** BEGIN DATA SUPPLIED **

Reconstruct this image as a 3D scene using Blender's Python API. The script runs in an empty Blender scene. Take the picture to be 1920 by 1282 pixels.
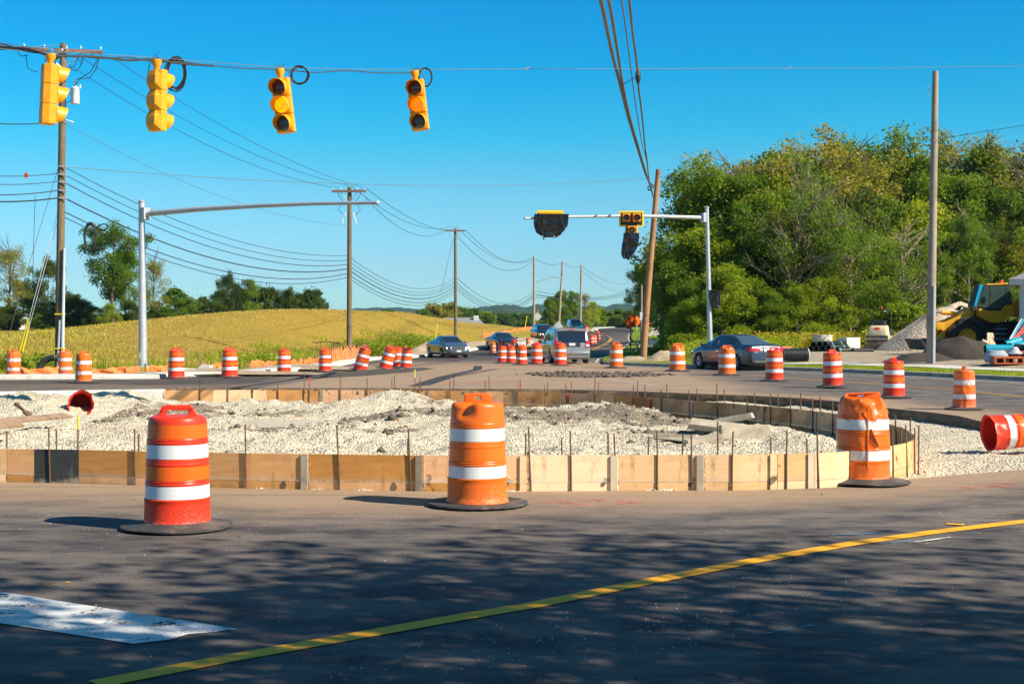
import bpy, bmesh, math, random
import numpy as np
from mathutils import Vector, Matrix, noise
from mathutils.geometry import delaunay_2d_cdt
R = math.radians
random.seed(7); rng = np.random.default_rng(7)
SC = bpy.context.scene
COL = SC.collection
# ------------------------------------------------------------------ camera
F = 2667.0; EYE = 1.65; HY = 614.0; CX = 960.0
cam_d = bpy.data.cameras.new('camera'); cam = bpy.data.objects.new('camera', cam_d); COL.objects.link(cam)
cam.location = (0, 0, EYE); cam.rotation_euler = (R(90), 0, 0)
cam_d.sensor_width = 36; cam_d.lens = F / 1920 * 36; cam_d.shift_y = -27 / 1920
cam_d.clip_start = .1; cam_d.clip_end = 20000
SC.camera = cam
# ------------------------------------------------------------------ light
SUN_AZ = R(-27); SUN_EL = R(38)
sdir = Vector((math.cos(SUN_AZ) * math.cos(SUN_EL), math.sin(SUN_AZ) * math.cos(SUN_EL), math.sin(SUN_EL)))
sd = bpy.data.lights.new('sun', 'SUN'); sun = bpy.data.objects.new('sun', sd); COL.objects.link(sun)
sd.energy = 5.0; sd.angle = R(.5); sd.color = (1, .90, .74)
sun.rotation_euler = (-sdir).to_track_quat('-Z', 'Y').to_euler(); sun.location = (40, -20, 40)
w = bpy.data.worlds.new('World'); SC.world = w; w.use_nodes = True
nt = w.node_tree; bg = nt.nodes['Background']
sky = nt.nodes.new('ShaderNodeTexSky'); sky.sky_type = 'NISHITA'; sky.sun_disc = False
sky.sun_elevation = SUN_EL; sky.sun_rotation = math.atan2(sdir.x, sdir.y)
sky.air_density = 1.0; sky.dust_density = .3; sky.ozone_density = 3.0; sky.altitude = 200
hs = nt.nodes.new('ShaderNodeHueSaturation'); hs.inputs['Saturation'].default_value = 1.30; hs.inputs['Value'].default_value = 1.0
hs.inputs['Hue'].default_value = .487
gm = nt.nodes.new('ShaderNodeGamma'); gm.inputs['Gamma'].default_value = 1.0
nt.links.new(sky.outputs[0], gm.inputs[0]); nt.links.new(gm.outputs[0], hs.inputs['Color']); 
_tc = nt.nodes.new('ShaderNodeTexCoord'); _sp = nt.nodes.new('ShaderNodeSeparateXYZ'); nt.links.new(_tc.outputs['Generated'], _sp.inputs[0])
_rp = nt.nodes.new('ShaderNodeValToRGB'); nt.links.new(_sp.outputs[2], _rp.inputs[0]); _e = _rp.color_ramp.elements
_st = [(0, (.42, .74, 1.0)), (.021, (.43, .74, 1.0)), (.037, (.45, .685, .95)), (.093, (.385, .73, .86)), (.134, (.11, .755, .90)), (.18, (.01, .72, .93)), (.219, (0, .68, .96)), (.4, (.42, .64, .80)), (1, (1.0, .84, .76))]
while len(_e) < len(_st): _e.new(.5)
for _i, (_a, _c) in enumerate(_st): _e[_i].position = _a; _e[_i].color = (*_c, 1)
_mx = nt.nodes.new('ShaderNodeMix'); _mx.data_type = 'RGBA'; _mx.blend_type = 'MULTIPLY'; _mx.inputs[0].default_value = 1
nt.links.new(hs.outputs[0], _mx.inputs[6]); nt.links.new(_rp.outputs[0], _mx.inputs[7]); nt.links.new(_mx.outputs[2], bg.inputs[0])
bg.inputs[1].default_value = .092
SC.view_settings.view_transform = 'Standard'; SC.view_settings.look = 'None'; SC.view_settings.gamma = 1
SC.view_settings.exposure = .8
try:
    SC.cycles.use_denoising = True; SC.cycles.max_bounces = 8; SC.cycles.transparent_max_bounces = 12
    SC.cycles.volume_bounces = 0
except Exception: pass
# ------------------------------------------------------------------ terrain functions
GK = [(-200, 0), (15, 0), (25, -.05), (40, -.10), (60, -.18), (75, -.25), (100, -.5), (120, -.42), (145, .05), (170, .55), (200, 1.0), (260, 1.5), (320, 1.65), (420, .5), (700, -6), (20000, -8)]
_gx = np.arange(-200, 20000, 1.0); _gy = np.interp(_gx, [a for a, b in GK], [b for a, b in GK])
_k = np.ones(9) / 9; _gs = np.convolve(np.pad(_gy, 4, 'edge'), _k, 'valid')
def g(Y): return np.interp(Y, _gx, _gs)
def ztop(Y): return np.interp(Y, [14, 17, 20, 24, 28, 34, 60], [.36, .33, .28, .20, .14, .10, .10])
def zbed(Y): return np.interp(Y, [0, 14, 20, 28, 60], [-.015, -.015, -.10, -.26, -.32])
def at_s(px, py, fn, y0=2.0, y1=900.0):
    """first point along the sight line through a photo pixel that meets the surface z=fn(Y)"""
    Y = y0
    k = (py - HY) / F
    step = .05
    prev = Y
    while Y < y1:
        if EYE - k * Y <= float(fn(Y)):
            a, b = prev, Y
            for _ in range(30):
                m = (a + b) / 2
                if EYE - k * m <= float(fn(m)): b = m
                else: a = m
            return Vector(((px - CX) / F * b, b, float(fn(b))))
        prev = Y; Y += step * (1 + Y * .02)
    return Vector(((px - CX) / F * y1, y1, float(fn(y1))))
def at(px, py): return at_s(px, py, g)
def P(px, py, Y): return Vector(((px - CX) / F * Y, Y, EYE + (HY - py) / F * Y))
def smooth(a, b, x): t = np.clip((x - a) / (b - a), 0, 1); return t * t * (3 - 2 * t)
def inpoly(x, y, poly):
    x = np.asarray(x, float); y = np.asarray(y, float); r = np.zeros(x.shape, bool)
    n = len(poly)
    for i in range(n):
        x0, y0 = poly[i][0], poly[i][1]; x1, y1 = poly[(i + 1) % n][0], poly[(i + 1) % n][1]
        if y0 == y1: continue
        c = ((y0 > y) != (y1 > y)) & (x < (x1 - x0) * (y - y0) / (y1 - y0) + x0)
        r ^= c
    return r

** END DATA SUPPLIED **
** BEGIN DATA SUPPLIED **

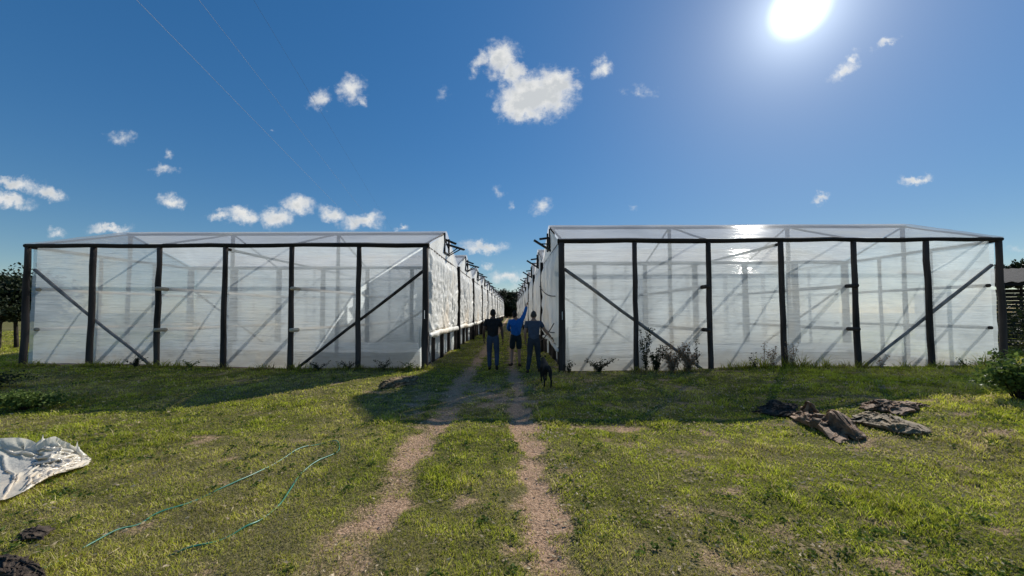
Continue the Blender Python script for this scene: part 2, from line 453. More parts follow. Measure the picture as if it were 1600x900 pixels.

** END DATA SUPPLIED **

TASK DESCRIPTION: Which lines contain the word "scene"? Copy each of them.

SOLVED EXERCISE:
Reconstruct this image as a 3D scene using Blender's Python API. The script runs in an empty Blender scene. Take the picture to be 1920 by 1282 pixels.
SC = bpy.context.scene
Continue the Blender Python script for this scene: part 2, from line 453. More parts follow. Measure the picture as if it were 1600x900 pixels.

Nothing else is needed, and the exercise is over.